A few days later, we had another session. McPherson and John came through. I questioned them about the synchronicity of the red thread on my sleeve and the Red Thread Zen of Ikkyu.

“Yes,” said McPherson, “we programmed a harmless yet dramatic small event so as to attract your attention.”

“But why?” I asked. “Was I the blind ballad singer? And if so, what difference does it make?”

“What do you feel?” asked McPherson, in that way that all spiritual guides have of forcing you to think more intuitively for yourself.

“Well, yes,” I said, “I feel I was.”

“You are correct,” he went on.

Then suddenly I connected the trouble I had been having with my eyes to what I was realizing. I
had been experiencing dark spots swimming across my eyes which at moments made it difficult for me to read. I asked if this was connected.

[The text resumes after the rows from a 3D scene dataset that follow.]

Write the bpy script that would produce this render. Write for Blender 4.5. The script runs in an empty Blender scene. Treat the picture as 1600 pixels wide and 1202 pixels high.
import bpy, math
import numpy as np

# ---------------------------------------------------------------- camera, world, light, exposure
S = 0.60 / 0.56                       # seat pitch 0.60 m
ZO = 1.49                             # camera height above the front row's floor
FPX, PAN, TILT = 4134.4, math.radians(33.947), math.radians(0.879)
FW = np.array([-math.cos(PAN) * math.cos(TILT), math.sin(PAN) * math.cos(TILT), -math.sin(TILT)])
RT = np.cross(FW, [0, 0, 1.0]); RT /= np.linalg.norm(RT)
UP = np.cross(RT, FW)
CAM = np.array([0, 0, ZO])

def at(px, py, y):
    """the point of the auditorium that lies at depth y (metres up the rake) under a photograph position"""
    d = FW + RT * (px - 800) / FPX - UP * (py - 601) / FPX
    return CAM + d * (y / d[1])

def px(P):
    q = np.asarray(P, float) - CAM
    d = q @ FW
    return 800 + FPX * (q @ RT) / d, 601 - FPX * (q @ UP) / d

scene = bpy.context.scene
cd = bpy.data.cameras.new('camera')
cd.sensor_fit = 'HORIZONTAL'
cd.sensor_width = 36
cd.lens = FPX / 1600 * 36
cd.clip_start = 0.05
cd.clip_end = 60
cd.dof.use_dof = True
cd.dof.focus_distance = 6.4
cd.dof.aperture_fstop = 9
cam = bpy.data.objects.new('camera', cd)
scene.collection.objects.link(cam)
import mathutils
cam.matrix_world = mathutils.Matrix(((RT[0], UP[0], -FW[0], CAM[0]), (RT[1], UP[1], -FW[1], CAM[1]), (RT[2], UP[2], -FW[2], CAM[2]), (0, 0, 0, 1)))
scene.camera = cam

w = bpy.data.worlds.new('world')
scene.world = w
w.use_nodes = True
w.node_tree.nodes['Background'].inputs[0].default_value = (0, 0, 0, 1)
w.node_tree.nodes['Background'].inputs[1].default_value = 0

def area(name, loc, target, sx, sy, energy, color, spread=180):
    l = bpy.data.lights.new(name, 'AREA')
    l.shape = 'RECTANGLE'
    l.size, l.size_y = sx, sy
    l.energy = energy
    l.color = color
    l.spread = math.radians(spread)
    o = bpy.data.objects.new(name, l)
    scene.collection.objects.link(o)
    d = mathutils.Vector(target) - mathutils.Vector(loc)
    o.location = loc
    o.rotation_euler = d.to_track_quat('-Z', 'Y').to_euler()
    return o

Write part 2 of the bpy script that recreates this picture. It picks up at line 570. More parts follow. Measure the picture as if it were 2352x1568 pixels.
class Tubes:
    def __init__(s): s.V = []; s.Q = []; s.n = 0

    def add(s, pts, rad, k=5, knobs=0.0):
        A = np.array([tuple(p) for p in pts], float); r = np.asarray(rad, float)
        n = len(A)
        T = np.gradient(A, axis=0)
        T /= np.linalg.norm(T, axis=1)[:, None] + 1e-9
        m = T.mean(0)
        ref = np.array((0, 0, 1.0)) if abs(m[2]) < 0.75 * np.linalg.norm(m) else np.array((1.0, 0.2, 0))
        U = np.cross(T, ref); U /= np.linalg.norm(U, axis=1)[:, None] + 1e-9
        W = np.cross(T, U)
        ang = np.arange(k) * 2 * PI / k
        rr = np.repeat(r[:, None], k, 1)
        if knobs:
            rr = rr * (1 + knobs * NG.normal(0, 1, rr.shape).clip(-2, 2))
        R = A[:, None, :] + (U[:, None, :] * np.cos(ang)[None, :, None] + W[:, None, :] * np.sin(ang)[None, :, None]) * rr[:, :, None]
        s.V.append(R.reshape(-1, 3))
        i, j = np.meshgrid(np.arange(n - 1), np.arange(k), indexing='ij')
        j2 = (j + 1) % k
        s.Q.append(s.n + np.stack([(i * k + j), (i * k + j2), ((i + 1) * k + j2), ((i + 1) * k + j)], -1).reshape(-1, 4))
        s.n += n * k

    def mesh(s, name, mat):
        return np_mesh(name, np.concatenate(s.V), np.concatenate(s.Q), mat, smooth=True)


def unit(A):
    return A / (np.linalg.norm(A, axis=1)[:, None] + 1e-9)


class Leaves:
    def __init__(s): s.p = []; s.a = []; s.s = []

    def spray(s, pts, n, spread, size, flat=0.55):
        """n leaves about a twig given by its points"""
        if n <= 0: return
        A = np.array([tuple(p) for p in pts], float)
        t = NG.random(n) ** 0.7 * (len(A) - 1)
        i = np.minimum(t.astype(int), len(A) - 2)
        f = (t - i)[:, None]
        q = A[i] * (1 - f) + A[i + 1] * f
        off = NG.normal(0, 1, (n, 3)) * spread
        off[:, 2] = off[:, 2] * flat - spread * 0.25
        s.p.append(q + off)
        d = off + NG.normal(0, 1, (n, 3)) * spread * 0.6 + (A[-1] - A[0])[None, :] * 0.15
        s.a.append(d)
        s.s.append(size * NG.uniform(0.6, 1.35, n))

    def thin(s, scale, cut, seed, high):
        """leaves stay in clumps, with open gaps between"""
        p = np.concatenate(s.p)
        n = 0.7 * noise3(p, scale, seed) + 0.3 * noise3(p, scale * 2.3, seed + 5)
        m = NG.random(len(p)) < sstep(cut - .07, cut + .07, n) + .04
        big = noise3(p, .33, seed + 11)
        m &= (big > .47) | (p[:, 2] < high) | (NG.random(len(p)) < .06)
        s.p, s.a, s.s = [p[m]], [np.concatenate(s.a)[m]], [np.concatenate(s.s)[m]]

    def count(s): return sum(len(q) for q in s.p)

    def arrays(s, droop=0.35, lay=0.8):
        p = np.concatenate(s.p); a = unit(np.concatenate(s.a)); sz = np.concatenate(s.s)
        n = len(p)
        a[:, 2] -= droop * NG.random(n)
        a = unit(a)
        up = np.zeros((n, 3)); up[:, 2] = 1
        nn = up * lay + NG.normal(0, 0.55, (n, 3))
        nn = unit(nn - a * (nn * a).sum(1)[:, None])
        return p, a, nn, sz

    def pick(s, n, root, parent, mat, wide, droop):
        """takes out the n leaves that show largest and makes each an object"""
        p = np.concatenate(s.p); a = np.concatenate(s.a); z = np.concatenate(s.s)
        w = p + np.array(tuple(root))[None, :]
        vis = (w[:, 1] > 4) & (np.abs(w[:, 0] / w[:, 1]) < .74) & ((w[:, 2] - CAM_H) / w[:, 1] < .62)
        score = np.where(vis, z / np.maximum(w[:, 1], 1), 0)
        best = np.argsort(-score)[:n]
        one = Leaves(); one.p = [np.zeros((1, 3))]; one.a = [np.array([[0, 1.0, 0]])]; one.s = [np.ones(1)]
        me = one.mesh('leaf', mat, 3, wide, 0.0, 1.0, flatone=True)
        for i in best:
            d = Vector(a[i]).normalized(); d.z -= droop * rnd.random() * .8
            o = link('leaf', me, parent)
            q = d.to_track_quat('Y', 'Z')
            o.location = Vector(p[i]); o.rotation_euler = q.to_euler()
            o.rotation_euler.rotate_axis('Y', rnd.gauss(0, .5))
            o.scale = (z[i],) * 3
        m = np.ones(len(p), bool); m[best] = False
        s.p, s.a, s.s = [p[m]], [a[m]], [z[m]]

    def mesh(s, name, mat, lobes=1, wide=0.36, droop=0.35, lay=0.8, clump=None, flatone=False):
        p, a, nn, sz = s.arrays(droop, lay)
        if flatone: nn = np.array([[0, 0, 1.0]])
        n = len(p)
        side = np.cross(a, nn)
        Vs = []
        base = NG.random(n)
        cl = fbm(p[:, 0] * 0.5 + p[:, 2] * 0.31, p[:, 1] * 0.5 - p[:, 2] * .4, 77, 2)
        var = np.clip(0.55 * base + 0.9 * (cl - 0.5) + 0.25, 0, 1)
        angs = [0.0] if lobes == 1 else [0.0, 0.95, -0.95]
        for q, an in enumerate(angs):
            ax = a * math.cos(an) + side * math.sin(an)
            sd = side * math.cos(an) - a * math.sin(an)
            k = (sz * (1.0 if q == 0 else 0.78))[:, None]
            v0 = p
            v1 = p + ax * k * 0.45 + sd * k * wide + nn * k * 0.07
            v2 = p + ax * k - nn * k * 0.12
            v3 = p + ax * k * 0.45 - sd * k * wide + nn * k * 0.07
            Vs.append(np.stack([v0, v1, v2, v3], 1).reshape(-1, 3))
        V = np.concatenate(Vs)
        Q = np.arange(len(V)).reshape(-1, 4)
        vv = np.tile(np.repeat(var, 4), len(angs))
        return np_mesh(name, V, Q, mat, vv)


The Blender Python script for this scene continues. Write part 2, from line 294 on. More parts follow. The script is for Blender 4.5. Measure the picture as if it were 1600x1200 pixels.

“Indeed it is,” said McPherson. “Your higher self understood that you would draw this knowledge to your conscious mind and the memory of the blindness was manifesting through the cellular memory of your eyes.”

I blinked and tried to recall what I had looked like. I realized that I was “seeing” with a deeper insight. I didn’t see “form,” I “saw” meaning and feeling.

“You had an inner sight then,” he said, “a highly developed sense of being because you had not the gift of outer sight. It would be well for you to develop more of that inner sight today.”

Just as McPherson said that, I had a blinding flash of insight in relation to Ikkyu. I could hardly bring myself to express it aloud, but I had long since learned not to limit or block those feelings.

“Tom,” I said, “I’m having the strangest idea or whatever you call it.”

“I know,” he answered.

“Is it true?”

“Express your feeling,” he pushed.

“Well”—I swallowed—“I have the feeling that this Ikkyu character was my ex-husband, Steve!”

Tom smiled through Kevin’s face.

“Quite right,” he said. “You needed to unravel the threads of your own mystery in order to come to a new understanding and thus a more personal title for your book.”

“What title?”

“Well,” said Tom, “to you all life is a dance, isn’t that correct?”

“Yes.”

“A dance of energy and lessons?”

“Yes.”

“Ikkyu’s Red Thread Zen was the personification of the recognition of the dance of male and
female energy as we embody both male and female in each incarnational experience. His was a dramatic breakthrough in the puritanical asexual Zen philosophy of his period. He understood that all experience is connected to the female through the red thread of the umbilical cord. That was your Steve. That is why you have been so spiritually connected to him through your present incarnation and also why you and he have had this identification with Japan. This spiritual lineage has transferred to this lifetime, only in this incarnation the roles are reversed.
You
have been the public expounder and-he has been the learner. Sometimes your insights are too much for him. At those moments he buckles in on himself. Just as in your previous incarnation together his insights were more than others could see.
Your
inner sight in this incarnation will enable you to be more tolerant of the pace of others who are sometimes blinded by the light. Do you understand?”